Due to Chromium's multiprocess architecture, there are render crashes (sad tabs) that do not have the security ramifications they would in other browsers. For example, many resource exhaustion conditions create a denial of service (DoS) in other browsers, but in Chrome these are not security issues because they are isolated to the offending tab. Examples of these bug classes include: consistent fixed-offset NULL pointer dereferences, call stack overflows (stack exhaustion), and out of memory (OOM) errors. Some of these crashes are valid bugs, and should be reported; however, they are not security bugs and should be filed through the normal defect template.

Going Above and Beyond

While we don't expect security vulnerability reporters to provide us any of the following information, we certainly find it extremely helpful and would take it into consideration when determining whether or not a particular report qualified for a larger award:
  • An extremely clear and well-reduced test case demonstrating the vulnerability.

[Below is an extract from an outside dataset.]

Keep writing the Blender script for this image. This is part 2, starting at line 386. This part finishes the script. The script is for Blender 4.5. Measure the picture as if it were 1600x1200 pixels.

  • An accurate analysis of the exact nature of a crash (e.g. identifying the reason for and location of a premature pointer deletion in a use-after-free vulnerability).
  • An explanation of a broader vulnerability or recurring vulnerable pattern associated with the reported bug (e.g. noting that a vulnerability arises in more than one location due to a common misuse pattern on a particular class).
  • Helpful guidance for fixing the vulnerability, or providing an effective fix as part of the reporting process.
  • Identifying any particularly interesting or impactful issue that goes beyond the scope of a single report.
  • Any noteworthy cooperation in the reporting and resolution that goes significantly beyond the normal reporting guidelines.
  • We reward more where the reporter provides a good analysis demonstrating probable exploitability.